Sunday, March 28, 2010

Progress so far!

On Monday, it will be one month since I started weight watchers. I've lost 7 lbs. in 3 weeks and I'll weigh in tomorrow morning. It was Matt's birthday on Friday so we went out to celebrate. I had some delicious cheese! I haven't really been eating cheese so this was a very big deal. I'm not expecting a great loss this week, but I would like to have not gained.

I also ran 4 miles last week. For me, this is huge! I'm so proud of myself for making out there twice and going for a real run. I enjoyed it too, another first for me. The pond where I live is so beautiful and the neighborhood is full of interesting houses and yards, lots of people to watch. I downloaded some new songs for my ipod as a treat to myself. It was so peaceful and I think I felt my first "runner's high." I wasn't thinking how much I hated it, or how it was hard to breathe, I just listened to my music and jogged along. I think moving my body at a pace that's comfortable really made all the difference. I wasn't trying to keep up with anyone or thinking about how many calories I wanted to burn, I just ran. My one goal was not to stop until I made the loop twice. If I felt myself getting tired, I jogged slower. When a new song came on, it made me speed up. I loved it! I bought some new running clothes last week and I'm hoping to make this a regular event.

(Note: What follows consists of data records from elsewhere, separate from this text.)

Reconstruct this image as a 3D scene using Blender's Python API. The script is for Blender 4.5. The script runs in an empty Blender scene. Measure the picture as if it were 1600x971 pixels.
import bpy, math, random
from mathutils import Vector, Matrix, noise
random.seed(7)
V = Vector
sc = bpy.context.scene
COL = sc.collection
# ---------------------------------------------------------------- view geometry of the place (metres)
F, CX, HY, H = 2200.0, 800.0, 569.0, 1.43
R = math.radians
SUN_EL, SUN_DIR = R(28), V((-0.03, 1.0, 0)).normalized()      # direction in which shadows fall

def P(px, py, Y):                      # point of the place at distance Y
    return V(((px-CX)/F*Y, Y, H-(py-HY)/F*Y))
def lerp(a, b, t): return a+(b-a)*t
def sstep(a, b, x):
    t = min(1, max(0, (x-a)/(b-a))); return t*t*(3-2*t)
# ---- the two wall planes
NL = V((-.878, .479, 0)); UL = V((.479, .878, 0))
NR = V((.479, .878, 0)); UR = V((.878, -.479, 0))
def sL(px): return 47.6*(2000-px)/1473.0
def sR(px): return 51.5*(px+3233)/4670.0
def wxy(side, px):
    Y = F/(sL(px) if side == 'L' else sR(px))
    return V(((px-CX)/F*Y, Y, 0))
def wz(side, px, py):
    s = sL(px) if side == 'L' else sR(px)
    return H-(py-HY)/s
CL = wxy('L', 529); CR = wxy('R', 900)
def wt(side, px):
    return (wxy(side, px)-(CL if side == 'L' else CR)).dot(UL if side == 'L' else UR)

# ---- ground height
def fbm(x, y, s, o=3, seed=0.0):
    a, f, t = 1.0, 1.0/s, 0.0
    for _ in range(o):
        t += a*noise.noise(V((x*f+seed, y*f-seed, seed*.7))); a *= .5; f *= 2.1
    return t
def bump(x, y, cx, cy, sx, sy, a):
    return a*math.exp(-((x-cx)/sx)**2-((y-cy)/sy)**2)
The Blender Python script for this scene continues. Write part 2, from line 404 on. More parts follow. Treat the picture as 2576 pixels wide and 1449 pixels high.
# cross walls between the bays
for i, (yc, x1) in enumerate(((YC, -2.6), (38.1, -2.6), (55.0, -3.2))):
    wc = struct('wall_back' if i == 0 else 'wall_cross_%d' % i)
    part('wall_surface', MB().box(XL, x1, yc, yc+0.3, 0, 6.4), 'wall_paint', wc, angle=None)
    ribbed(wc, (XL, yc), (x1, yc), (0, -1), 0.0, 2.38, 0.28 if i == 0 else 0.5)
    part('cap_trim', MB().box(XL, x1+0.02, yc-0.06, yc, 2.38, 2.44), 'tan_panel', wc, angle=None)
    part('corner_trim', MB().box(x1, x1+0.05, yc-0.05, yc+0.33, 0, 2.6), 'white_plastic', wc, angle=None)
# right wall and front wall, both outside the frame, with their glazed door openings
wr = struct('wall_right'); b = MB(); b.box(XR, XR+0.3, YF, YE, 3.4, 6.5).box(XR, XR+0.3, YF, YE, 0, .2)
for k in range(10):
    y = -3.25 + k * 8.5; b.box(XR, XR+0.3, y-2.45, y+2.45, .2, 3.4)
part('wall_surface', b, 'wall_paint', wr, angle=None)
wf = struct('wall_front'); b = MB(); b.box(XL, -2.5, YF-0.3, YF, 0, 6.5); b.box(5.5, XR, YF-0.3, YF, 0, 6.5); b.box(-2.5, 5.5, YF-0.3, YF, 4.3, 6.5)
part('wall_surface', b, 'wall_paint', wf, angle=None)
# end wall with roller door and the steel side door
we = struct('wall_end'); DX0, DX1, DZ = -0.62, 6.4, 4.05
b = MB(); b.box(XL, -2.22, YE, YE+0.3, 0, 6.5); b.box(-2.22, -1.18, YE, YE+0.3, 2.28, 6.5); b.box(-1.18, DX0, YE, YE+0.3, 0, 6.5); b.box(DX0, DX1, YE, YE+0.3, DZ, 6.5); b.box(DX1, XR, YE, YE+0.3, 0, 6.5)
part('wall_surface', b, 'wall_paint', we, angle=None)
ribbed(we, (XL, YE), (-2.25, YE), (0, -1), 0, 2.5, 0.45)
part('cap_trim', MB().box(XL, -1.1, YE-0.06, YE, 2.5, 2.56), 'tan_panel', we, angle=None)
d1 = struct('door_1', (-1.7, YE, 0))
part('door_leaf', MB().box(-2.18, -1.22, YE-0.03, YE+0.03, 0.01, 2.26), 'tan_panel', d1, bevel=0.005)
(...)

I'm most proud of my attitude with these changes. I'm not trying to meet lofty goals or be perfect all the time. If I'm jogging, at least I'm out there doing it, if I'm eating cheese, at least I know its a treat for eating healthy all week. I feel a clarity within myself that I'm not sure I've ever experienced. I'm letting go of the need for perfection, or looking at this as a competition. I'm not comparing myself to other people or to how I used to look. I'm getting healthy and it feels great. For the first time, I'm excited about being successful in making a change for me. It's amazing how good it feels to be kind to myself.